**What you are asked to do:** Present the data once more in exactly its original form.

**Data block:**
########
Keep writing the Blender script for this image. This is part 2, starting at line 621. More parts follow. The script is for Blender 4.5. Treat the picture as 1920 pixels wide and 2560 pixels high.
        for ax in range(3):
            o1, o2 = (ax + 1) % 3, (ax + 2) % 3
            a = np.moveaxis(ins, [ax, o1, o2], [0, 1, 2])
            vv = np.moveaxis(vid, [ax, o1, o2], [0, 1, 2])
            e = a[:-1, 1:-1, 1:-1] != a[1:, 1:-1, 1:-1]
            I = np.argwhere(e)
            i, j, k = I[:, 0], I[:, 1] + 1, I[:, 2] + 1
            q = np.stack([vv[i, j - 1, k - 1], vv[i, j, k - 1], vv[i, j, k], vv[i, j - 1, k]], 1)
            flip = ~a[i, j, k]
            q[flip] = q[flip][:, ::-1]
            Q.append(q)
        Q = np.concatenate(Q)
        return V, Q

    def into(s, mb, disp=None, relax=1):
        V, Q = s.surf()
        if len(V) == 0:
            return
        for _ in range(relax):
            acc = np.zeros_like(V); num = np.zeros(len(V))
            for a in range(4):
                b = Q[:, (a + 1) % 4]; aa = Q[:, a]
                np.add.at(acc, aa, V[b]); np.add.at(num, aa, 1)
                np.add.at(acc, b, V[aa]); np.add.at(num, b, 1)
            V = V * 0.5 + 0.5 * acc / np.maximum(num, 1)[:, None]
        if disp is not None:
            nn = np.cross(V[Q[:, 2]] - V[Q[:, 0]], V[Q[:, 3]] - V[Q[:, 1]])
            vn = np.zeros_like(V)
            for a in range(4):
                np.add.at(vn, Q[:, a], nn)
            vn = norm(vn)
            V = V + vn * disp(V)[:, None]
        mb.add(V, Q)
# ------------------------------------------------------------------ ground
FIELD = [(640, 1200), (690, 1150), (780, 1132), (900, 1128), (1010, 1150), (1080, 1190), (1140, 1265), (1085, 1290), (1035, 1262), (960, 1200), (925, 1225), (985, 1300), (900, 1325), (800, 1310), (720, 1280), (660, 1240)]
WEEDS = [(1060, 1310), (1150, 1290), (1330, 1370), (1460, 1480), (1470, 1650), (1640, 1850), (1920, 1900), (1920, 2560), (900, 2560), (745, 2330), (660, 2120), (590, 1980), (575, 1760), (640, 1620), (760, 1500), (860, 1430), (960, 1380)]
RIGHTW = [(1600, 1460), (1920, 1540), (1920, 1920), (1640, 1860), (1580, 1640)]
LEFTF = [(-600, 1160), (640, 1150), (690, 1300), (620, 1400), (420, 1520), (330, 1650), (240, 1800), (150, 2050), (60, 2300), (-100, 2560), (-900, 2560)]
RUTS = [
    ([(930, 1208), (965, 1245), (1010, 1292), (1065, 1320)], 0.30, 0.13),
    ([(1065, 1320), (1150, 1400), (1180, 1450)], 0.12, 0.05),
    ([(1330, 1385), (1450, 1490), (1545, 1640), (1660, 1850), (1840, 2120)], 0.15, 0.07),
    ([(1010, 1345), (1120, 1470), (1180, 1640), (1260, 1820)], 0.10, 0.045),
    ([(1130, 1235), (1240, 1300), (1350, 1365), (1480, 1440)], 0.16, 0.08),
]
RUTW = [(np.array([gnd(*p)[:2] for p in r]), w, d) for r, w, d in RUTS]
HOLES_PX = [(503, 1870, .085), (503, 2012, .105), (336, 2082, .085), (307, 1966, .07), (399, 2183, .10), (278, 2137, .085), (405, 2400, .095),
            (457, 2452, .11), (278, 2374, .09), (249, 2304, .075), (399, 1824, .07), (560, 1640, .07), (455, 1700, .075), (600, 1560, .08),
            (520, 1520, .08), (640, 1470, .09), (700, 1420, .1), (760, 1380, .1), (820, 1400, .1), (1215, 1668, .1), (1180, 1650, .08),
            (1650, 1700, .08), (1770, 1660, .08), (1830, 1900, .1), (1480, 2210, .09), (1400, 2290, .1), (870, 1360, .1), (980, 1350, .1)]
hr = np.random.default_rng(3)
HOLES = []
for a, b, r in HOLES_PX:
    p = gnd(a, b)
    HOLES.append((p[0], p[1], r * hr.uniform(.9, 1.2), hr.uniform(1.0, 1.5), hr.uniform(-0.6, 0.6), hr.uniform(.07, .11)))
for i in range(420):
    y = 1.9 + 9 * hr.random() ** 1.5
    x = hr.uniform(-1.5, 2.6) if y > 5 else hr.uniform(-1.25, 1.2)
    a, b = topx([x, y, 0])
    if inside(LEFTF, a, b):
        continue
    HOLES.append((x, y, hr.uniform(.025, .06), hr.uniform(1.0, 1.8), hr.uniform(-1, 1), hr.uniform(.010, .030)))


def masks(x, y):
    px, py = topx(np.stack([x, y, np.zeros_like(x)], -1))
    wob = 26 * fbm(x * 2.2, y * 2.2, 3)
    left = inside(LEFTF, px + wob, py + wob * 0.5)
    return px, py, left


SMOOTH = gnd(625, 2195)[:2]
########
**Problem solution:**
Keep writing the Blender script for this image. This is part 2, starting at line 621. More parts follow. The script is for Blender 4.5. Treat the picture as 1920 pixels wide and 2560 pixels high.
        for ax in range(3):
            o1, o2 = (ax + 1) % 3, (ax + 2) % 3
            a = np.moveaxis(ins, [ax, o1, o2], [0, 1, 2])
            vv = np.moveaxis(vid, [ax, o1, o2], [0, 1, 2])
            e = a[:-1, 1:-1, 1:-1] != a[1:, 1:-1, 1:-1]
            I = np.argwhere(e)
            i, j, k = I[:, 0], I[:, 1] + 1, I[:, 2] + 1
            q = np.stack([vv[i, j - 1, k - 1], vv[i, j, k - 1], vv[i, j, k], vv[i, j - 1, k]], 1)
            flip = ~a[i, j, k]
            q[flip] = q[flip][:, ::-1]
            Q.append(q)
        Q = np.concatenate(Q)
        return V, Q

    def into(s, mb, disp=None, relax=1):
        V, Q = s.surf()
        if len(V) == 0:
            return
        for _ in range(relax):
            acc = np.zeros_like(V); num = np.zeros(len(V))
            for a in range(4):
                b = Q[:, (a + 1) % 4]; aa = Q[:, a]
                np.add.at(acc, aa, V[b]); np.add.at(num, aa, 1)
                np.add.at(acc, b, V[aa]); np.add.at(num, b, 1)
            V = V * 0.5 + 0.5 * acc / np.maximum(num, 1)[:, None]
        if disp is not None:
            nn = np.cross(V[Q[:, 2]] - V[Q[:, 0]], V[Q[:, 3]] - V[Q[:, 1]])
            vn = np.zeros_like(V)
            for a in range(4):
                np.add.at(vn, Q[:, a], nn)
            vn = norm(vn)
            V = V + vn * disp(V)[:, None]
        mb.add(V, Q)
# ------------------------------------------------------------------ ground
FIELD = [(640, 1200), (690, 1150), (780, 1132), (900, 1128), (1010, 1150), (1080, 1190), (1140, 1265), (1085, 1290), (1035, 1262), (960, 1200), (925, 1225), (985, 1300), (900, 1325), (800, 1310), (720, 1280), (660, 1240)]
WEEDS = [(1060, 1310), (1150, 1290), (1330, 1370), (1460, 1480), (1470, 1650), (1640, 1850), (1920, 1900), (1920, 2560), (900, 2560), (745, 2330), (660, 2120), (590, 1980), (575, 1760), (640, 1620), (760, 1500), (860, 1430), (960, 1380)]
RIGHTW = [(1600, 1460), (1920, 1540), (1920, 1920), (1640, 1860), (1580, 1640)]
LEFTF = [(-600, 1160), (640, 1150), (690, 1300), (620, 1400), (420, 1520), (330, 1650), (240, 1800), (150, 2050), (60, 2300), (-100, 2560), (-900, 2560)]
RUTS = [
    ([(930, 1208), (965, 1245), (1010, 1292), (1065, 1320)], 0.30, 0.13),
    ([(1065, 1320), (1150, 1400), (1180, 1450)], 0.12, 0.05),
    ([(1330, 1385), (1450, 1490), (1545, 1640), (1660, 1850), (1840, 2120)], 0.15, 0.07),
    ([(1010, 1345), (1120, 1470), (1180, 1640), (1260, 1820)], 0.10, 0.045),
    ([(1130, 1235), (1240, 1300), (1350, 1365), (1480, 1440)], 0.16, 0.08),
]
RUTW = [(np.array([gnd(*p)[:2] for p in r]), w, d) for r, w, d in RUTS]
HOLES_PX = [(503, 1870, .085), (503, 2012, .105), (336, 2082, .085), (307, 1966, .07), (399, 2183, .10), (278, 2137, .085), (405, 2400, .095),
            (457, 2452, .11), (278, 2374, .09), (249, 2304, .075), (399, 1824, .07), (560, 1640, .07), (455, 1700, .075), (600, 1560, .08),
            (520, 1520, .08), (640, 1470, .09), (700, 1420, .1), (760, 1380, .1), (820, 1400, .1), (1215, 1668, .1), (1180, 1650, .08),
            (1650, 1700, .08), (1770, 1660, .08), (1830, 1900, .1), (1480, 2210, .09), (1400, 2290, .1), (870, 1360, .1), (980, 1350, .1)]
hr = np.random.default_rng(3)
HOLES = []
for a, b, r in HOLES_PX:
    p = gnd(a, b)
    HOLES.append((p[0], p[1], r * hr.uniform(.9, 1.2), hr.uniform(1.0, 1.5), hr.uniform(-0.6, 0.6), hr.uniform(.07, .11)))
for i in range(420):
    y = 1.9 + 9 * hr.random() ** 1.5
    x = hr.uniform(-1.5, 2.6) if y > 5 else hr.uniform(-1.25, 1.2)
    a, b = topx([x, y, 0])
    if inside(LEFTF, a, b):
        continue
    HOLES.append((x, y, hr.uniform(.025, .06), hr.uniform(1.0, 1.8), hr.uniform(-1, 1), hr.uniform(.010, .030)))


def masks(x, y):
    px, py = topx(np.stack([x, y, np.zeros_like(x)], -1))
    wob = 26 * fbm(x * 2.2, y * 2.2, 3)
    left = inside(LEFTF, px + wob, py + wob * 0.5)
    return px, py, left


SMOOTH = gnd(625, 2195)[:2]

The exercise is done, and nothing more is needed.